The majority of Mexican oil and gas facilities, structures and equipment could be considered of a mature age. This stark fact does not make them less operational or unable to perform their functions properly. It does mean that they require support through additional infrastructure if they are to perform to higher industry standards.

This can be particularly true when it comes to Mexican downstream infrastructure. Mexico’s refineries have now accumulated several decades of service, forcing operators to modernize them. A refinery modernization can be expensive and time consuming, creating additional costs and production downtime.

An oil and gas industry adage of recent coinage is that a contemporary refinery should only have two employees, a man and a dog. The man is hired to feed the dog and the dog is hired to make sure the man does not go near the controls. What this means for Mexico is that one of the key aspects of any refinery’s modernization is the installation of industrial wireless monitoring equipment that plays an essential role in the refinery’s automation. 
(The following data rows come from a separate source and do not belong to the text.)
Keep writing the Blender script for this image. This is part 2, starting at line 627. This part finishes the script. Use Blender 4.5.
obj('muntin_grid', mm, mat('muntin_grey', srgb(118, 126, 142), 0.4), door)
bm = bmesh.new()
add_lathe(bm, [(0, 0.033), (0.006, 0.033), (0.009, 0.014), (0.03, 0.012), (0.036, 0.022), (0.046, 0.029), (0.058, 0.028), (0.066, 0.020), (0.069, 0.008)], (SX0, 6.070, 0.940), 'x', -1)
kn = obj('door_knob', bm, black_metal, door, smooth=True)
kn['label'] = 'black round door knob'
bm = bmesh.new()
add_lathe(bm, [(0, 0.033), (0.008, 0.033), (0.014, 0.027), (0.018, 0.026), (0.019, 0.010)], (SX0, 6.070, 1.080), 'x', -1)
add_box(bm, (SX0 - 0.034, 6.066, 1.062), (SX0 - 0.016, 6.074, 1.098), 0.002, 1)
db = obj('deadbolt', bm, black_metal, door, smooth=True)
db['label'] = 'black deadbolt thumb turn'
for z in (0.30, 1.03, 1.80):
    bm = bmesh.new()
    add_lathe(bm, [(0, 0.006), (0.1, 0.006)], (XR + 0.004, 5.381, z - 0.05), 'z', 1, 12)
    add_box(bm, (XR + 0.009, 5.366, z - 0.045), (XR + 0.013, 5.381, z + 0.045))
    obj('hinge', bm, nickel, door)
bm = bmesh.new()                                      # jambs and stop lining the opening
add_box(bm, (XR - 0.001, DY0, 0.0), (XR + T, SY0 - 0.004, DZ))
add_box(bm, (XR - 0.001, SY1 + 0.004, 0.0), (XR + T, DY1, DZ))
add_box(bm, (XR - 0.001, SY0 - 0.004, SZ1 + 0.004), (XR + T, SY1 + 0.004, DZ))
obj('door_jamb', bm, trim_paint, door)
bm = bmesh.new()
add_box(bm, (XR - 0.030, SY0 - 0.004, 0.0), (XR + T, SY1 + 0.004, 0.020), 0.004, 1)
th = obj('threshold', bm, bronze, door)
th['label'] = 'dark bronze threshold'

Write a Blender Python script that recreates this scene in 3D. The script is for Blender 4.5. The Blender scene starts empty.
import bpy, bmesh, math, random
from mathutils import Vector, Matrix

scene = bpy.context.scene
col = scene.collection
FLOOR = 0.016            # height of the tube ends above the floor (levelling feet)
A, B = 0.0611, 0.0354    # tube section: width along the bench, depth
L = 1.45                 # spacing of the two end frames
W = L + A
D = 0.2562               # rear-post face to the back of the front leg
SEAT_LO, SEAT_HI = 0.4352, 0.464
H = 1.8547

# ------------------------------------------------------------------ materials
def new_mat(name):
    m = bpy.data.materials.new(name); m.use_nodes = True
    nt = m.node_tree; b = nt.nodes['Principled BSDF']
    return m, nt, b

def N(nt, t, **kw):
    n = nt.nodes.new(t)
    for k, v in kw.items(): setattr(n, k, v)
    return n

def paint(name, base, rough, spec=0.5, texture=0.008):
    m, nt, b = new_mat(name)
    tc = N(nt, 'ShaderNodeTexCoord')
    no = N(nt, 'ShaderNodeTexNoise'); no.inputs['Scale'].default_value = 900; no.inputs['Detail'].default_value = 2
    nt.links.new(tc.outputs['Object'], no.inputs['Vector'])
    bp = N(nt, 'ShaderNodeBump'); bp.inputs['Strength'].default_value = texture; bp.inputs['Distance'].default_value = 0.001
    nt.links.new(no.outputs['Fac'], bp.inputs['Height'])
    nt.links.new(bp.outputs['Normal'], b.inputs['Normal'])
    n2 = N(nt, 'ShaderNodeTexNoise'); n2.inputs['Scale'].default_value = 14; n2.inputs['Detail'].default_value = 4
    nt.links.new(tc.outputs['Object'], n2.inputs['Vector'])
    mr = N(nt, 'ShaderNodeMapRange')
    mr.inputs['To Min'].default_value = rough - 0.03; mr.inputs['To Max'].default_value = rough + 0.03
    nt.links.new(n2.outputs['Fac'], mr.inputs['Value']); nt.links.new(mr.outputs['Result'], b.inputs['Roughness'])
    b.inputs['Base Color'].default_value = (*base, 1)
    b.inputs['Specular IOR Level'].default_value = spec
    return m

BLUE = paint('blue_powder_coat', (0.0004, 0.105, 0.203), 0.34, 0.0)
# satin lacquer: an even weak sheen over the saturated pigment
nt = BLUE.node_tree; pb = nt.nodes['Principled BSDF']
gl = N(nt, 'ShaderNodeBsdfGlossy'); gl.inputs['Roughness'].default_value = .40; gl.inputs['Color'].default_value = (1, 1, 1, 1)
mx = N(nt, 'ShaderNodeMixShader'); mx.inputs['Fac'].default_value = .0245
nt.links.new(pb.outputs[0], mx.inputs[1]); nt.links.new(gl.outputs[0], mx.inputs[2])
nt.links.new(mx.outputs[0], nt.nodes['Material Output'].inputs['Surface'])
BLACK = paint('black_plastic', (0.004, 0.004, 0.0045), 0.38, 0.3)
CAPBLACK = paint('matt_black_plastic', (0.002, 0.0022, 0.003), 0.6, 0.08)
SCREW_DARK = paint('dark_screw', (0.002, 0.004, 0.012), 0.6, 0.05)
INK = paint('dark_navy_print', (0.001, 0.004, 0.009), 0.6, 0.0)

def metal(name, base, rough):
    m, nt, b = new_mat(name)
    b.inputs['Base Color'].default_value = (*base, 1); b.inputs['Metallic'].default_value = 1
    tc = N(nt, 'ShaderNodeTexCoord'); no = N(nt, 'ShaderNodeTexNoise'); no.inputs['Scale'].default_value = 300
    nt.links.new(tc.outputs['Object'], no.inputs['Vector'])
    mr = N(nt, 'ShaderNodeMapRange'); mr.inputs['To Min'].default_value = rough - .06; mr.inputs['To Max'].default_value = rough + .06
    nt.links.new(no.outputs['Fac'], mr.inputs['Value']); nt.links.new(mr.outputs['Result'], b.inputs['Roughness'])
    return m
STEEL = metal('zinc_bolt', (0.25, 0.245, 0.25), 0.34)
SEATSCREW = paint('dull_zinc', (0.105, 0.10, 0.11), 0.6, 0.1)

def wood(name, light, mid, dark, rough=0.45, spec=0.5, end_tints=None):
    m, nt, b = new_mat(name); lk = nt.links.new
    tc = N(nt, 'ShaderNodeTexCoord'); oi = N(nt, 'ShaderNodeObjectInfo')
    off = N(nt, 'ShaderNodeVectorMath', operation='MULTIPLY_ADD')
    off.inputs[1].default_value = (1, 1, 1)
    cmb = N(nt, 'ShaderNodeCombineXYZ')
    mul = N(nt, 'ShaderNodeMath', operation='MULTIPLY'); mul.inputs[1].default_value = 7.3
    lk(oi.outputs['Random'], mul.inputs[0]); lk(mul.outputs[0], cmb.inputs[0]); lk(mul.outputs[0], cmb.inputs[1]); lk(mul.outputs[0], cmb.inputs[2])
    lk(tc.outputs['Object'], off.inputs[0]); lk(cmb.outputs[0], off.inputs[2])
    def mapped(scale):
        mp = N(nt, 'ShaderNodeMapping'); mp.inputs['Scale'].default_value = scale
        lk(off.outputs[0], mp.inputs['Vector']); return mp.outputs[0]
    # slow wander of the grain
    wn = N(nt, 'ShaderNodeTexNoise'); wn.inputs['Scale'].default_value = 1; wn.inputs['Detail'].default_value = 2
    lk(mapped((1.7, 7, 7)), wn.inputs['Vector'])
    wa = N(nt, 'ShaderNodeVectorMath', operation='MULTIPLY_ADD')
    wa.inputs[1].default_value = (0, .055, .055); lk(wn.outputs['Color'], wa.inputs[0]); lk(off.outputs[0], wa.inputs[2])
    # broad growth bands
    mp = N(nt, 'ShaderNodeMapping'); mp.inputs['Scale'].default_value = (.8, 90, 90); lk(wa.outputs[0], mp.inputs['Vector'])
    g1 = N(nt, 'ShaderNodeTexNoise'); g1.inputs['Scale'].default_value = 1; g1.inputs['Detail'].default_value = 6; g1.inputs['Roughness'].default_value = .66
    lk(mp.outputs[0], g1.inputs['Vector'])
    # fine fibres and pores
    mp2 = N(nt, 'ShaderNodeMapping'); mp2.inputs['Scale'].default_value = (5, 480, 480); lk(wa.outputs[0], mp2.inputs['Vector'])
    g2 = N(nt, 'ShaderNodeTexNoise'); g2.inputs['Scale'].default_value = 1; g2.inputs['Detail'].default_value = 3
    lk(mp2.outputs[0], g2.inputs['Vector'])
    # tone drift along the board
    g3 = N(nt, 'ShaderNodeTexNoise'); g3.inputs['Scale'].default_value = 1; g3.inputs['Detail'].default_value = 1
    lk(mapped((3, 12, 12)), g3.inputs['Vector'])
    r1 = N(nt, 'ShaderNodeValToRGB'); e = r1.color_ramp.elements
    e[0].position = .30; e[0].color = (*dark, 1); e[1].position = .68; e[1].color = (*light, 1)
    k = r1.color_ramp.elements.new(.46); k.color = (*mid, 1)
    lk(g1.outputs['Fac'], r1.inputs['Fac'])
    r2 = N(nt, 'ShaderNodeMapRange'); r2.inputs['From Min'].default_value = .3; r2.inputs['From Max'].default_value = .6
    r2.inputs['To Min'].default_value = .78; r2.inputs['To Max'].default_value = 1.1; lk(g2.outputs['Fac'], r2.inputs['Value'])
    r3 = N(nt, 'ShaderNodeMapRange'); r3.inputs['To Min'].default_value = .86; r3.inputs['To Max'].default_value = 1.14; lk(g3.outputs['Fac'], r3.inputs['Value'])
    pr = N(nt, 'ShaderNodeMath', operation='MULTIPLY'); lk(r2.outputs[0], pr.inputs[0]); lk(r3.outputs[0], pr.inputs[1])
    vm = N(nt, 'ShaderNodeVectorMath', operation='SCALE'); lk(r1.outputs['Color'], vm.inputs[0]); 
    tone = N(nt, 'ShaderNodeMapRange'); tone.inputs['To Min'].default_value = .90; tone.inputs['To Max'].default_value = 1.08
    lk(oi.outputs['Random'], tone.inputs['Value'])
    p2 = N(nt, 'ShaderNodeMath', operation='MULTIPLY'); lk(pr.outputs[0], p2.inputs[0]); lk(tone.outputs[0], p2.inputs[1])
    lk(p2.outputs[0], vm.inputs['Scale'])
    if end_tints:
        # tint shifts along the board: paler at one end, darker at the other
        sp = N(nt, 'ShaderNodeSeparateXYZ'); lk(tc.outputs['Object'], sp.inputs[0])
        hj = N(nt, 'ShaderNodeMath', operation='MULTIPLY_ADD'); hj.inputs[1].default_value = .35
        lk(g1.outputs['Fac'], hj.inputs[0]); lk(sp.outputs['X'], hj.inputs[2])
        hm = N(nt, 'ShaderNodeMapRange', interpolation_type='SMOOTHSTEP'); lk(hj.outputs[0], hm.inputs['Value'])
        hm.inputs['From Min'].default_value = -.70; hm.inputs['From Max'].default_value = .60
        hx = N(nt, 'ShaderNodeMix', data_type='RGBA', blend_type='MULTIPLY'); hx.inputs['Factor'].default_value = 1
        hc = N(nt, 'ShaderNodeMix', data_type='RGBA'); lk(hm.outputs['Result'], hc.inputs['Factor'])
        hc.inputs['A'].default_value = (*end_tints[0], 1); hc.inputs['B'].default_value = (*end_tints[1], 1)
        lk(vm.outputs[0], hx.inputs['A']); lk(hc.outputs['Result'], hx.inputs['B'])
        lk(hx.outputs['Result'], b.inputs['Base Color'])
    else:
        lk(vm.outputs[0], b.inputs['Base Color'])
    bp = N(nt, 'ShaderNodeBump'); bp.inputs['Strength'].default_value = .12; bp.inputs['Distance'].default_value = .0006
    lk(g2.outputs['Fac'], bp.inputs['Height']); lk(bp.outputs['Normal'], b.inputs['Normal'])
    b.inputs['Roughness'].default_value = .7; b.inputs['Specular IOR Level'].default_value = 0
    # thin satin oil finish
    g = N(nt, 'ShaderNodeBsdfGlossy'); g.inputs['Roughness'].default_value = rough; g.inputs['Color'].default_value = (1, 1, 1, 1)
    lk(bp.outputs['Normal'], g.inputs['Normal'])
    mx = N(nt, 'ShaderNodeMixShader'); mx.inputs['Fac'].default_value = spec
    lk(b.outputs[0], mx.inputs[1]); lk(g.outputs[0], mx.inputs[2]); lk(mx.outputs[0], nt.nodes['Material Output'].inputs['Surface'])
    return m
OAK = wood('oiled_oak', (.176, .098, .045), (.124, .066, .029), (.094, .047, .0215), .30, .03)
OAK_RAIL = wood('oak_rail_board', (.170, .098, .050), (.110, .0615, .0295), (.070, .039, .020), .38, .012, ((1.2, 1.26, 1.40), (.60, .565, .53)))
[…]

Construction on the Miguel Hidalgo refinery, known as the Tula Refinery, began in 1972. It was inaugurated in 1976, at a pivotal moment in Mexico’s oil and gas industry: the discovery of the shallow water Cantarell field in the Campeche Basin. At that time, it was believed to be the largest oil field in the world and created the expectation that Mexican oil and gas activities would be comparable to those of the Arabian Peninsula. Its latest modernization happened in 2010 and one of the first actions taken in this process was the implementation of wireless monitoring and analysis components and systems.

Belden became a key service provider in the supply of these technologies, completing the first phase of their implementation in December 2010. Ricardo Velázquez Espinosa, Belden’s former industrial networking solutions manager for Mexico and Central America, said to Control Engineering magazine in its June 2012 edition: “The PEMEX Tula Refinery increased efficiency and is protecting critical cooling tower assets with wireless monitoring and analysis of process and vibration sensor data. Wirelessly transmitted information will help predictive maintenance efforts, and 20 hours per week of manual data collection time can be used more productively.” 

 

Belden is a global supplier of cabling products, industrial networking switches, cybersecurity and solutions that ensure data connectivity in a wide variety of industrial sectors and work environments, including oil and gas.